[Rows from a 3D scene dataset]
----

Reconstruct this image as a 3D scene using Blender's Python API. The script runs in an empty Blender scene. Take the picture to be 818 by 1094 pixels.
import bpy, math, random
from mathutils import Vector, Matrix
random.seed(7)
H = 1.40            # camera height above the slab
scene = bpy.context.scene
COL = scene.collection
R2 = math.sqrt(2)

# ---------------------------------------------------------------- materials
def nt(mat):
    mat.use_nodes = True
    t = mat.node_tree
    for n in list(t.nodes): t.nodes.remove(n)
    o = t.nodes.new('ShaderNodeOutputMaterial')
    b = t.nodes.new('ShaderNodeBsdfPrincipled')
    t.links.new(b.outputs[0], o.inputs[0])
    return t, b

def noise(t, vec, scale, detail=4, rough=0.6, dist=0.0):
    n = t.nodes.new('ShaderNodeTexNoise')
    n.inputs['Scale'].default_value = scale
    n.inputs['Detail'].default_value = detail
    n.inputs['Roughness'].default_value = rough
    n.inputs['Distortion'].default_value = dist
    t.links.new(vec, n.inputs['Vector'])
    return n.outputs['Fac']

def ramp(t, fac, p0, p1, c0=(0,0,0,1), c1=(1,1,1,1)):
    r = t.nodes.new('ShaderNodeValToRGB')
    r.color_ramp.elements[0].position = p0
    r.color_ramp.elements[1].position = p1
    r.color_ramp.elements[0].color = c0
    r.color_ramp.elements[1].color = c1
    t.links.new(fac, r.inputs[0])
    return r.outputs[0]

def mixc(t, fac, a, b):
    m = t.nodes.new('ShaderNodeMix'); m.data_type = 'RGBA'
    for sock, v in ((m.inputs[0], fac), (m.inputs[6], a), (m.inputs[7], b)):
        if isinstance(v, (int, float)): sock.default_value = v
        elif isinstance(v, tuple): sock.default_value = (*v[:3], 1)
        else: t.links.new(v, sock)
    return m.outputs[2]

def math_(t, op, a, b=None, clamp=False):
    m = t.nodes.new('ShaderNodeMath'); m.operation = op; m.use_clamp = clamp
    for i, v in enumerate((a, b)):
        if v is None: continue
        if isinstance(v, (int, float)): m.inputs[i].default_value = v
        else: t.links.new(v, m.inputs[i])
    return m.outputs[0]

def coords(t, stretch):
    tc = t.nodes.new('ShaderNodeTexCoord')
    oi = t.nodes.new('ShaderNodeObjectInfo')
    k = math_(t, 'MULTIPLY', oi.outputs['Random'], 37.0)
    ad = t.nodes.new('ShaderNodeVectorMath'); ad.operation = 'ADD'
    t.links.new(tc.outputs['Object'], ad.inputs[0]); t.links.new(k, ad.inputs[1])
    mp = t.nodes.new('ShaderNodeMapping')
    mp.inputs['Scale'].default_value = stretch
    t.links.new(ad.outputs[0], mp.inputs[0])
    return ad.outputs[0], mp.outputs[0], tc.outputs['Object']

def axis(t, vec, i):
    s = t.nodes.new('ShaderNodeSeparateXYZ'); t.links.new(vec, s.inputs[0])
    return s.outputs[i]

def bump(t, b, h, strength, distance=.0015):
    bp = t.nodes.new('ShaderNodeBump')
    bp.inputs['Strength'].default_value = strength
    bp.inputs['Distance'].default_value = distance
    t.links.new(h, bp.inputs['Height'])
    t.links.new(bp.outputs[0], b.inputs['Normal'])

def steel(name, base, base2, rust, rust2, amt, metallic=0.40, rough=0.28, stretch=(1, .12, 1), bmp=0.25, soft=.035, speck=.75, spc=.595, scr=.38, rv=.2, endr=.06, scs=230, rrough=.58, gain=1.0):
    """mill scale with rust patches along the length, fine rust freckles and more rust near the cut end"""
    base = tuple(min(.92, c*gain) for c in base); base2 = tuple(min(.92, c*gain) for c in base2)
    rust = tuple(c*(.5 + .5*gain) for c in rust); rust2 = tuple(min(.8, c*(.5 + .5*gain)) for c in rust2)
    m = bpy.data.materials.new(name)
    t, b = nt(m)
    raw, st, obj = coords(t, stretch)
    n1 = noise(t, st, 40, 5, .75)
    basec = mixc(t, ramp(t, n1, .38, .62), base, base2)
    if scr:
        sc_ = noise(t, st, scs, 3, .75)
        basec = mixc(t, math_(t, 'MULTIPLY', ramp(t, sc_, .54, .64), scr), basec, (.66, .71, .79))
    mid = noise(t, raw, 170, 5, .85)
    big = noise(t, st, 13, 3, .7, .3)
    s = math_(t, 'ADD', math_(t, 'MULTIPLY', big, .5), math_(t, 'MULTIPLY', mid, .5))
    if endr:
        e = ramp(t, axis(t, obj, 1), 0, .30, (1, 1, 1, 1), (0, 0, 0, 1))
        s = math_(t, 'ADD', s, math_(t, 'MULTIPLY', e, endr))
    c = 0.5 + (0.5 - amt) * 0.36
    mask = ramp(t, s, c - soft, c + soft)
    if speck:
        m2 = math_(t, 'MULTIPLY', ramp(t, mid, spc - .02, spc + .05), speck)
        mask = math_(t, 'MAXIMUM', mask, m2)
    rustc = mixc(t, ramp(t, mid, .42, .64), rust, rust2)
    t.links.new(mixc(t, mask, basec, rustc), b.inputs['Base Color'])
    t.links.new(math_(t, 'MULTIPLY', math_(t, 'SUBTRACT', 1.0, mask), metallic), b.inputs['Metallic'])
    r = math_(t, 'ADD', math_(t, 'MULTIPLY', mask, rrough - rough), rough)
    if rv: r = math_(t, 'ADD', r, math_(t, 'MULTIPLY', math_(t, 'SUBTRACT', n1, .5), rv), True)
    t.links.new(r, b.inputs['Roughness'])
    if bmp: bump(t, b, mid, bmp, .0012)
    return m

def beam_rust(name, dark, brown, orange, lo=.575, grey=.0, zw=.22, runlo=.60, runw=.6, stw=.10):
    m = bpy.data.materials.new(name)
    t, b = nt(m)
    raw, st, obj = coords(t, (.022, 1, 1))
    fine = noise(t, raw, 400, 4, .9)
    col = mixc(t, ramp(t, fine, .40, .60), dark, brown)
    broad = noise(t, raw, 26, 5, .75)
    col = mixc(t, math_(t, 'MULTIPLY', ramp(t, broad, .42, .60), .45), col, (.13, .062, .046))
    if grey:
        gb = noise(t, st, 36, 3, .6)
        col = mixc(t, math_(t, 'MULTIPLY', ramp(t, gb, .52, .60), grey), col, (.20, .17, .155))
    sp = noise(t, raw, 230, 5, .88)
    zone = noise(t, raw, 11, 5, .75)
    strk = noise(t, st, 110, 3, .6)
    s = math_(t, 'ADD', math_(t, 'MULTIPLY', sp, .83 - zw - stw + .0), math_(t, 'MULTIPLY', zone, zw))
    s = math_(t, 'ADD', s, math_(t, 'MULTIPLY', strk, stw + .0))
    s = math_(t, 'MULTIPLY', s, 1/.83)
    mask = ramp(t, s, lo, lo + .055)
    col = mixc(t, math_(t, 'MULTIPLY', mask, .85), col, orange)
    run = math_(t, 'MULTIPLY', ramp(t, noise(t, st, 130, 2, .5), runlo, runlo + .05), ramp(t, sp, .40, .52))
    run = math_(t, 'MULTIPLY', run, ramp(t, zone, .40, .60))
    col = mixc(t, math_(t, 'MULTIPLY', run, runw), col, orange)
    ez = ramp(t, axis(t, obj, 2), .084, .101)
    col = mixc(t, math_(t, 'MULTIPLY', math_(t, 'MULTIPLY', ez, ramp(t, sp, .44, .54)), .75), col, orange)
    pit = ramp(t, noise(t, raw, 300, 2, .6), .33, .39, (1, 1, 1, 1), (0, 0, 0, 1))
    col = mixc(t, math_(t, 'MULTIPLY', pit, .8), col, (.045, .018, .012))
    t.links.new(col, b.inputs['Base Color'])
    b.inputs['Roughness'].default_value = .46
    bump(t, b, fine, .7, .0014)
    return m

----

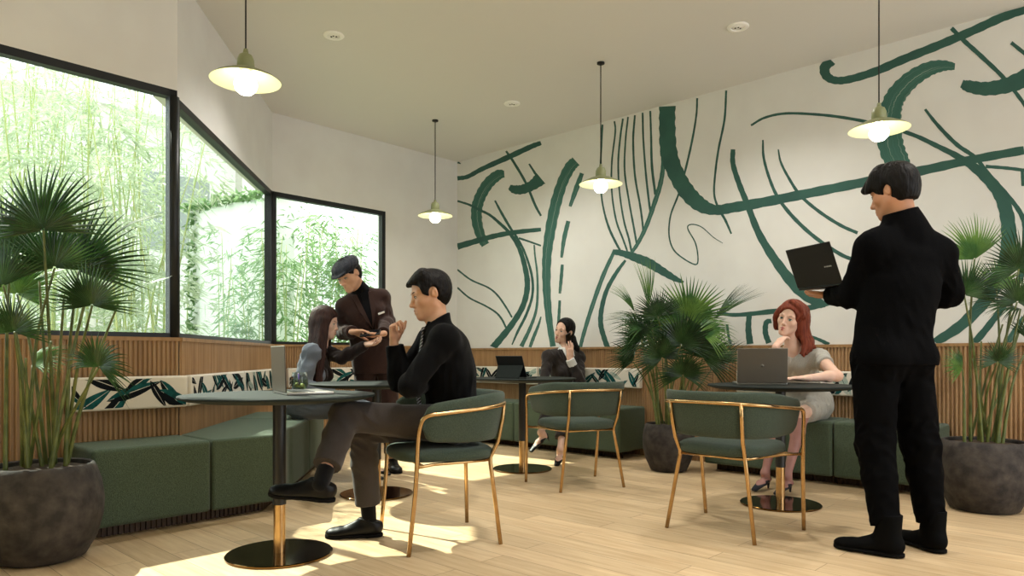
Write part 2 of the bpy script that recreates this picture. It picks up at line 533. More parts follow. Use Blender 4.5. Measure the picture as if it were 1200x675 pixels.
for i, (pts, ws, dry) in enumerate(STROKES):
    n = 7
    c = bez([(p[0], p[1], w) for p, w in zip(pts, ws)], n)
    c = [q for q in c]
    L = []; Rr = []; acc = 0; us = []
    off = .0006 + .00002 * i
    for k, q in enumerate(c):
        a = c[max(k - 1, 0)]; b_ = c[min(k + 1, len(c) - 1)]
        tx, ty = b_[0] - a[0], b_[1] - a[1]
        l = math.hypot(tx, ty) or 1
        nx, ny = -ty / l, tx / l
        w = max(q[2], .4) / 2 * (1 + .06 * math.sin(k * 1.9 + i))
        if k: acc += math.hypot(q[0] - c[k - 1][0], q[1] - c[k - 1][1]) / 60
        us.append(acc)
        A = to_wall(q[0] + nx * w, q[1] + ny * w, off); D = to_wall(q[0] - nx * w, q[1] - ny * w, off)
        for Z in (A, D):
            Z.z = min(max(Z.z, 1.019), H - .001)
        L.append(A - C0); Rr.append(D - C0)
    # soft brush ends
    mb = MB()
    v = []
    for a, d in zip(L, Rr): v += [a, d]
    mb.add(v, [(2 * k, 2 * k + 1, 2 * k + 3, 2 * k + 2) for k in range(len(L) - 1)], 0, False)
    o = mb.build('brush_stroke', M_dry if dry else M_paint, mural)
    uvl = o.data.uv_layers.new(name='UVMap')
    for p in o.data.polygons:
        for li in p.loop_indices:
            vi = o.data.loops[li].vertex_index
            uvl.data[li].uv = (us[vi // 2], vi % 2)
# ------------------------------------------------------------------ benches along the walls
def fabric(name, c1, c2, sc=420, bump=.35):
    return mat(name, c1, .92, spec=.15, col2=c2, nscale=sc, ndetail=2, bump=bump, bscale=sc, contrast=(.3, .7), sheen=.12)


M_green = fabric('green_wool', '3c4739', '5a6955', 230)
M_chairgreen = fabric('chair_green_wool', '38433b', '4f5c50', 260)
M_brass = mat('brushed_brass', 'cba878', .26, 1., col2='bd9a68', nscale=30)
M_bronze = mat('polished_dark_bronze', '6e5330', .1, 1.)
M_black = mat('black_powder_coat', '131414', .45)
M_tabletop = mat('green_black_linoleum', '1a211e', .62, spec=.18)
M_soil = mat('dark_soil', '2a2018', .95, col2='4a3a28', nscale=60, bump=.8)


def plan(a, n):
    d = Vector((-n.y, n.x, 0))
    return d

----

- Required task: Look back at the data above. Transcribe exactly the lines starting at the line that contains "Reconstruct this image" and ending at the line that contains "return n.outputs['Fac']".

- Correct response:
Reconstruct this image as a 3D scene using Blender's Python API. The script runs in an empty Blender scene. Take the picture to be 818 by 1094 pixels.
import bpy, math, random
from mathutils import Vector, Matrix
random.seed(7)
H = 1.40            # camera height above the slab
scene = bpy.context.scene
COL = scene.collection
R2 = math.sqrt(2)

# ---------------------------------------------------------------- materials
def nt(mat):
    mat.use_nodes = True
    t = mat.node_tree
    for n in list(t.nodes): t.nodes.remove(n)
    o = t.nodes.new('ShaderNodeOutputMaterial')
    b = t.nodes.new('ShaderNodeBsdfPrincipled')
    t.links.new(b.outputs[0], o.inputs[0])
    return t, b

def noise(t, vec, scale, detail=4, rough=0.6, dist=0.0):
    n = t.nodes.new('ShaderNodeTexNoise')
    n.inputs['Scale'].default_value = scale
    n.inputs['Detail'].default_value = detail
    n.inputs['Roughness'].default_value = rough
    n.inputs['Distortion'].default_value = dist
    t.links.new(vec, n.inputs['Vector'])
    return n.outputs['Fac']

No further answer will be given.